I don’t know any book or authoritative source on the current economic and social conditions in Iraq, other than that it hasn’t changed much since the war. Although there is now a de facto government it is subordinated to other interests (primarily American and British) and substantial parts of the country are essentially ungoverned, at the control of tribal groups. There are no major business or industrial interests currently operating in Iraq; even oil production is at a fraction of the pre-war levels.

Stranger

Pre-Gulf War Baghdad wasn’t a terrible place, it was probably comparable to Tehran. Meaning it was in a dictatorial-style country with little to no civil rights, but the city wasn’t in terrible shape and was fairly pleasant to live in in the “grand scheme of things.” (When I say that, I mean compare Baghdad in 1989 to pretty much any large city on the planet, say prior to 1800 and it was probably a lot nicer. Baghdad did have running water and electricity and wasn’t completely covered over in shanty towns like some modern megalopolis hell holes.)
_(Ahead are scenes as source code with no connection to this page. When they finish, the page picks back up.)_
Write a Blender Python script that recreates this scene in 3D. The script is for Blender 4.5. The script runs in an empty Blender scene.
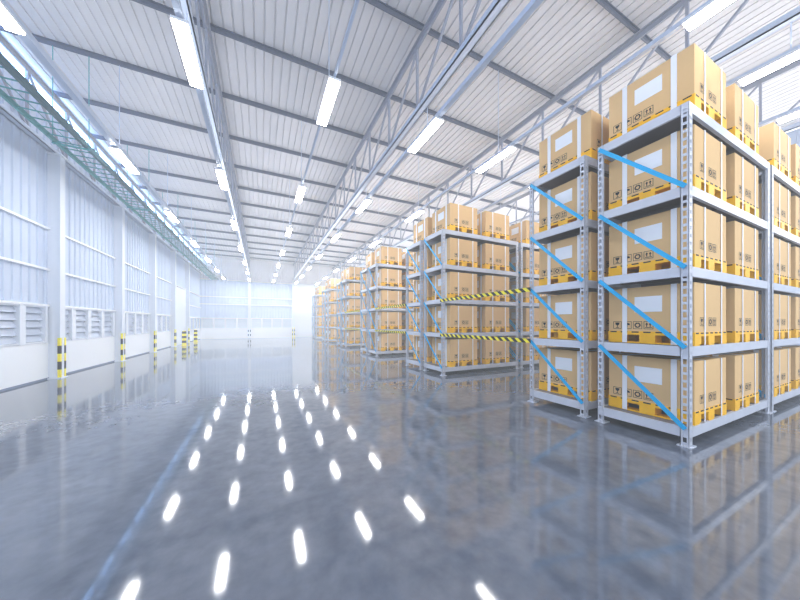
import bpy, math, random
random.seed(4)
R = math.radians
C = bpy.context.scene.collection

# ------------------------------------------------------------------ materials
def mat(name, col, rough=0.5, metal=0.0, spec=0.5, noise=None, emis=None, emis_s=0.0, bump=None):
    m = bpy.data.materials.new(name); m.use_nodes = True
    nt = m.node_tree; b = nt.nodes['Principled BSDF']
    b.inputs['Base Color'].default_value = (*col, 1)
    b.inputs['Roughness'].default_value = rough
    b.inputs['Metallic'].default_value = metal
    b.inputs['Specular IOR Level'].default_value = spec
    if emis:
        b.inputs['Emission Color'].default_value = (*emis, 1)
        b.inputs['Emission Strength'].default_value = emis_s
    if noise:
        sc, amt = noise
        tc = nt.nodes.new('ShaderNodeTexCoord'); n = nt.nodes.new('ShaderNodeTexNoise')
        n.inputs['Scale'].default_value = sc; n.inputs['Detail'].default_value = 5
        nt.links.new(tc.outputs['Object'], n.inputs['Vector'])
        r = nt.nodes.new('ShaderNodeValToRGB')
        r.color_ramp.elements[0].position = .3; r.color_ramp.elements[1].position = .7
        r.color_ramp.elements[0].color = (*[c*(1-amt) for c in col], 1)
        r.color_ramp.elements[1].color = (*[min(1, c*(1+amt)) for c in col], 1)
        nt.links.new(n.outputs['Fac'], r.inputs['Fac'])
        nt.links.new(r.outputs['Color'], b.inputs['Base Color'])
    return m

M = {}
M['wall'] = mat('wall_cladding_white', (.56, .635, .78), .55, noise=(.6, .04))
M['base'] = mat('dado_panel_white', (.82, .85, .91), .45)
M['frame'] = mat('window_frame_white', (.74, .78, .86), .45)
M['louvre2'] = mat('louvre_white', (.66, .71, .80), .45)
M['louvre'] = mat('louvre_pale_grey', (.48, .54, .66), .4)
M['ceil'] = mat('roof_sheet_grey', (.66, .65, .68), .5, noise=(.5, .05))
M['column'] = mat('column_paint', (.72, .76, .84), .45)
M['steel'] = mat('truss_paint_grey', (.33, .35, .43), .45)
M['rail'] = mat('lighting_rail_paint', (.55, .62, .76), .4)
M['purlin'] = mat('purlin_dark_grey', (.13, .15, .21), .45)
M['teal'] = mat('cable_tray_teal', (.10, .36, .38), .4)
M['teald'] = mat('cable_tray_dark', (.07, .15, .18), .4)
M['rack'] = mat('rack_light_grey_paint', (.56, .59, .68), .38, noise=(3, .04))
M['deck'] = mat('shelf_deck_shade_grey', (.20, .19, .215), .45)  # shade of the shelf undersides is put into this colour
M['blue'] = mat('brace_blue_paint', (.0, .40, .76), .4)
M['carton'] = mat('cardboard_tan', (.72, .49, .255), .75, spec=.2, noise=(1.6, .05))
M['pallet'] = mat('pallet_yellow', (.95, .52, .008), .5, noise=(4, .06))
M['strap'] = mat('strap_white', (.84, .85, .90), .4)
M['label'] = mat('label_white', (.84, .86, .92), .5)
M['ink'] = mat('ink_black', (.03, .03, .035), .6)
M['yellow'] = mat('safety_yellow', (.90, .78, .03), .45)
M['black'] = mat('safety_black', (.015, .015, .015), .45)
M['lamp'] = mat('lamp_diffuser', (.9, .9, .9), .4, emis=(1.0, .985, .96), emis_s=17.0)
M['lamp2'] = mat('lamp_diffuser_bright', (.9, .9, .9), .4, emis=(1.0, .99, .97), emis_s=36.0)
M['housing'] = mat('lamp_housing_white', (.75, .78, .85), .4)
M['sky'] = mat('skylight_glazing', (.6, .7, .85), .3, emis=(.34, .60, 1.0), emis_s=9)
M['fillr'] = mat('side_fill_glow', (.8, .8, .8), .3, emis=(1.0, .97, .94), emis_s=2.4)
M['door'] = mat('door_white', (.74, .79, .87), .45)
M['plain'] = mat('plain_partition', (.74, .78, .86), .5)

def floor_mat():
    m = bpy.data.materials.new('polished_concrete'); m.use_nodes = True
    nt = m.node_tree; b = nt.nodes['Principled BSDF']; L = nt.links.new
    tc = nt.nodes.new('ShaderNodeTexCoord')
    n1 = nt.nodes.new('ShaderNodeTexNoise'); n1.inputs['Scale'].default_value = .9; n1.inputs['Detail'].default_value = 8; n1.inputs['Roughness'].default_value = .62
    n1.inputs['Distortion'].default_value = .6
    L(tc.outputs['Object'], n1.inputs['Vector'])
    n2 = nt.nodes.new('ShaderNodeTexNoise'); n2.inputs['Scale'].default_value = 7; n2.inputs['Detail'].default_value = 6
    L(tc.outputs['Object'], n2.inputs['Vector'])
    mx = nt.nodes.new('ShaderNodeMix'); mx.data_type = 'FLOAT'; mx.inputs[0].default_value = .4
    L(n1.outputs['Fac'], mx.inputs[2]); L(n2.outputs['Fac'], mx.inputs[3])
    r = nt.nodes.new('ShaderNodeValToRGB')
    r.color_ramp.elements[0].position = .36; r.color_ramp.elements[1].position = .66
    r.color_ramp.elements[0].color = (.110, .132, .178, 1); r.color_ramp.elements[1].color = (.200, .222, .272, 1)
    L(mx.outputs[0], r.inputs['Fac']); L(r.outputs['Color'], b.inputs['Base Color'])
    rr = nt.nodes.new('ShaderNodeMapRange'); rr.inputs['To Min'].default_value = .058; rr.inputs['To Max'].default_value = .072
    L(n1.outputs['Fac'], rr.inputs['Value']); L(rr.outputs['Result'], b.inputs['Roughness'])
    b.inputs['IOR'].default_value = 1.9
    return m
M['floor'] = floor_mat()

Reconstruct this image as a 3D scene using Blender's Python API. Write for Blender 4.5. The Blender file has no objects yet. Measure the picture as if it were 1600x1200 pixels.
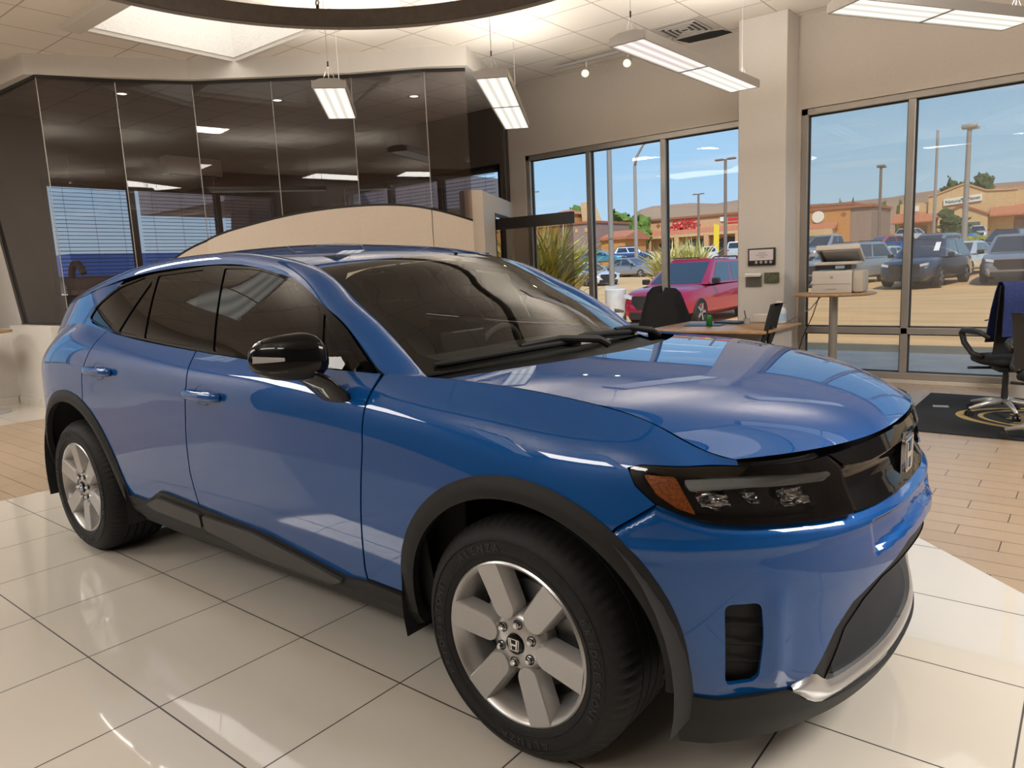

Shortly into the Gulf War, Baghdad was essentially wrecked, no electricity, poor standard of living for all. Saddam Hussein was interviewed at some point (if I recall correctly) in between the beginning of the coalition bombings but before the coalition ground invasion, and the interviewer pointed out that in just a few days Baghdad was in worse shape than it had been after almost an entire decade of war with Iran.

After the Gulf War Baghdad never returned to its pre-GW state. Like much of Iraq, Saddam really let a lot of stuff stay broken after the Gulf War. In the interim years Baghdad was a better place to be than it has been since the current Iraq War started, because it was a damaged city but it wasn’t a battlefield. Battlefields are always bad places to be, and Baghdad (at least parts of it) remained very militarized for many years into the conflict.

I haven’t read enough about Baghdad right now (in the past year or so) so I’m not sure how it compares.

Baghdad also had fairly nice, modern highways and such criss crossing it. A lot of major cities in the world still are sadly lacking real modern road systems.